▶ [Exercise prompt]: Repeat verbatim the lines from the one containing "Model this scene" to the one containing "return tuple((x /", ends included, minus any pictures.

[start of Records]

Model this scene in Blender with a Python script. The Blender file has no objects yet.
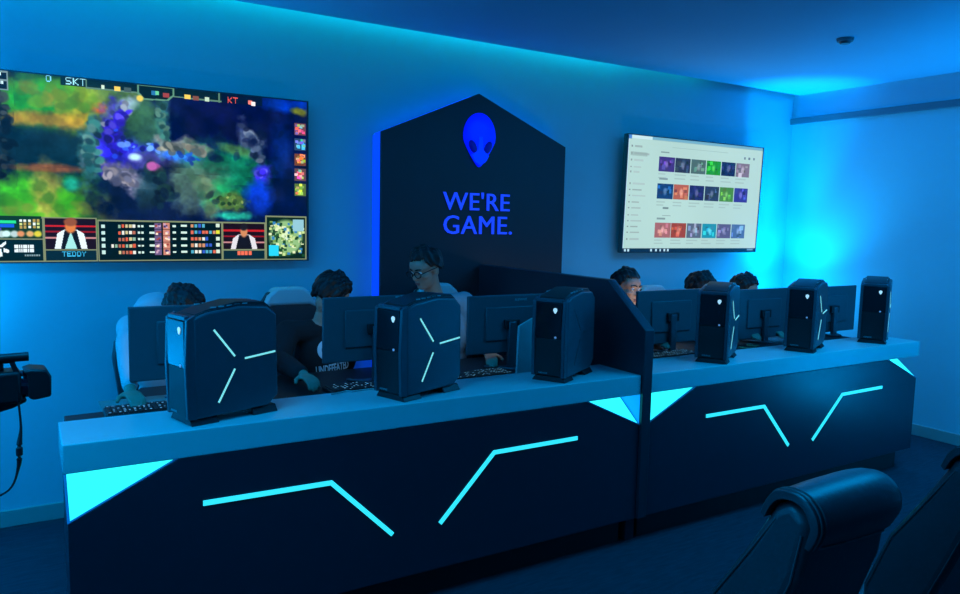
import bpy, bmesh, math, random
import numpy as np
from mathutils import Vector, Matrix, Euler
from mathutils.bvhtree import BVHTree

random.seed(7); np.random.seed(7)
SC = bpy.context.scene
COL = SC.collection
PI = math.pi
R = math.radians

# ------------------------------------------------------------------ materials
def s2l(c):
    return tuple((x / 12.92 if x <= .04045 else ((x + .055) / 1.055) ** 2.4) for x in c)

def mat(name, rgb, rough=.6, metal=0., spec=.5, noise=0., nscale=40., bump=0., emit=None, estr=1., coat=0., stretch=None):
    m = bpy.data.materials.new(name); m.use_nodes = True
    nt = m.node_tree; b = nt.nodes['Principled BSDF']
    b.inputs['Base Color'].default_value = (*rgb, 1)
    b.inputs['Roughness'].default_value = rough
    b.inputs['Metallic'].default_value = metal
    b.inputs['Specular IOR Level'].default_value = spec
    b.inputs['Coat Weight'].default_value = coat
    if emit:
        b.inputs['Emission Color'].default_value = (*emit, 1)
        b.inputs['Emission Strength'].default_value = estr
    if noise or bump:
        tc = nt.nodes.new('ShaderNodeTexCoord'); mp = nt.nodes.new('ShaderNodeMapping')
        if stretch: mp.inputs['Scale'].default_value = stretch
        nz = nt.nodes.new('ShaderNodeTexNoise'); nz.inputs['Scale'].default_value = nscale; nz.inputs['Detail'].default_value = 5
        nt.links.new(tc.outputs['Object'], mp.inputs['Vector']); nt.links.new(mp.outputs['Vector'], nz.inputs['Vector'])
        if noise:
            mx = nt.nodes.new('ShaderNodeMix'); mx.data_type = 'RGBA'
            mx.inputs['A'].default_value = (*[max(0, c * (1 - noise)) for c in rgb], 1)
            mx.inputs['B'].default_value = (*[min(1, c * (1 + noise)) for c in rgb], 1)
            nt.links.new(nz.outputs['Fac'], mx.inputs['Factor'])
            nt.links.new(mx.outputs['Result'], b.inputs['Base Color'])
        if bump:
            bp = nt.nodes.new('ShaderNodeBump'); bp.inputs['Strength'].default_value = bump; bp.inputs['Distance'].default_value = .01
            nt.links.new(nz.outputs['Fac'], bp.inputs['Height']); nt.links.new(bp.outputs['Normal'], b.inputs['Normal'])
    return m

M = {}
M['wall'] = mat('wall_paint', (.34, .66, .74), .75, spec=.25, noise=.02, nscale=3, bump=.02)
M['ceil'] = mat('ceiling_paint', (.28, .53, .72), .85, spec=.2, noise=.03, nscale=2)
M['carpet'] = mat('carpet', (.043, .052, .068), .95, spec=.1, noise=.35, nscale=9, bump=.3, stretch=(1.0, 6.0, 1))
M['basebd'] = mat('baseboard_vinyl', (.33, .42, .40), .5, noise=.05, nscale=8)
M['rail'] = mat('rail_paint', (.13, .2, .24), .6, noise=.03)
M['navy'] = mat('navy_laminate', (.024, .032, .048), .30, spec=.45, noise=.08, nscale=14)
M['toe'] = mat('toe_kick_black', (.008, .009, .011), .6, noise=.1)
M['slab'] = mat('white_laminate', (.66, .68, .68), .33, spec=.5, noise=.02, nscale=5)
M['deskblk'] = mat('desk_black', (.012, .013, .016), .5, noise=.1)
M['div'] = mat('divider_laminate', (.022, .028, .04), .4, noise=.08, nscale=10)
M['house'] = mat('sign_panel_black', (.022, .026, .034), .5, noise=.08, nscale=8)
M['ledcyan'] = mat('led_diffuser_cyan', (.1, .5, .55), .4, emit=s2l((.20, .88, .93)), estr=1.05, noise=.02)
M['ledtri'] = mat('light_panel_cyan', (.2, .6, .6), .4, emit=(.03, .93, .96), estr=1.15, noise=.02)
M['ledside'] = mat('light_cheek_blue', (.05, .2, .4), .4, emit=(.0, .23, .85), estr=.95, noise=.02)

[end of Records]
[start of Records]

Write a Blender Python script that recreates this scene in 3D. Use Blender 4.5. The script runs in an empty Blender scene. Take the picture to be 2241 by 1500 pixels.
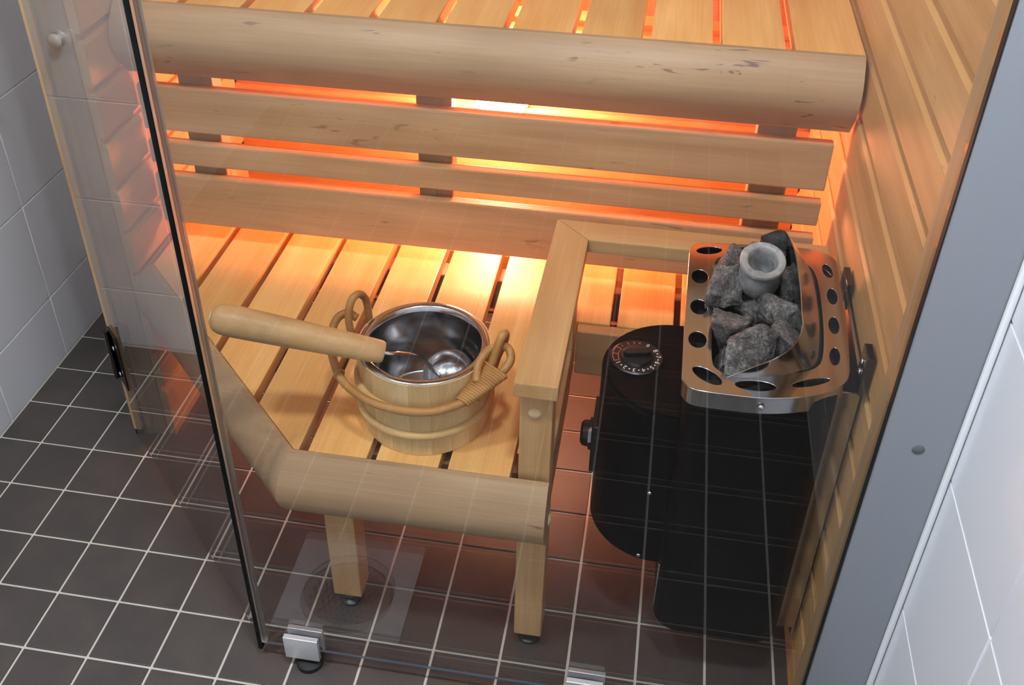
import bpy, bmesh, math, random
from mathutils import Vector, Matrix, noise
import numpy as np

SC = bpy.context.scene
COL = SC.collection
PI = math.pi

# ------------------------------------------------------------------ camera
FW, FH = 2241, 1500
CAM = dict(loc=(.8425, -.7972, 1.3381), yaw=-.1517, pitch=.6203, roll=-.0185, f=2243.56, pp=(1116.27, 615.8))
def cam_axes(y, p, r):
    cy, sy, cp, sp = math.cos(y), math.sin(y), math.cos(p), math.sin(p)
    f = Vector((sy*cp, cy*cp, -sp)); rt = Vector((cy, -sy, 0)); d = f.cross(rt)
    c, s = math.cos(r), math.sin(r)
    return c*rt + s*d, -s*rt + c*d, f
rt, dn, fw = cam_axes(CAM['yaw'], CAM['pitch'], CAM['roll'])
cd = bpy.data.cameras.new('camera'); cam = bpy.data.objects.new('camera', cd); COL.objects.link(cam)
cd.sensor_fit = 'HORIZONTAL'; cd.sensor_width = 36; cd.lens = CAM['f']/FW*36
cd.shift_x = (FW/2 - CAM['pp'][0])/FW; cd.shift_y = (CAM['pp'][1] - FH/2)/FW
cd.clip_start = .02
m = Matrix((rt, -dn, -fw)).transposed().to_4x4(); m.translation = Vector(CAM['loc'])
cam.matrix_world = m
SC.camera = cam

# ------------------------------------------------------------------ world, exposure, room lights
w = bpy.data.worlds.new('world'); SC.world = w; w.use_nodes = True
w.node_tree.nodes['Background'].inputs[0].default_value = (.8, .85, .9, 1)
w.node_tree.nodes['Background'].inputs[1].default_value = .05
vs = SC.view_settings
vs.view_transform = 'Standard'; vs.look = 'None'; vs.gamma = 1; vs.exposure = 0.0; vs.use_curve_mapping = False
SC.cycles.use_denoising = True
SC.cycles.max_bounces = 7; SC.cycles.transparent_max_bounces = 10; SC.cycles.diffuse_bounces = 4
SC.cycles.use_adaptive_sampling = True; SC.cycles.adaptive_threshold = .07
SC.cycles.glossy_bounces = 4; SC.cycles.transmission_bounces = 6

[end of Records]
[start of Records]

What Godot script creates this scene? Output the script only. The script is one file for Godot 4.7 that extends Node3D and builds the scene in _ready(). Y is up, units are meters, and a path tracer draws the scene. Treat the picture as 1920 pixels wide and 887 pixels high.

[end of Records]

▶ [The answer]:
Model this scene in Blender with a Python script. The Blender file has no objects yet.
import bpy, bmesh, math, random
import numpy as np
from mathutils import Vector, Matrix, Euler
from mathutils.bvhtree import BVHTree

random.seed(7); np.random.seed(7)
SC = bpy.context.scene
COL = SC.collection
PI = math.pi
R = math.radians

# ------------------------------------------------------------------ materials
def s2l(c):
    return tuple((x / 12.92 if x <= .04045 else ((x + .055) / 1.055) ** 2.4) for x in c)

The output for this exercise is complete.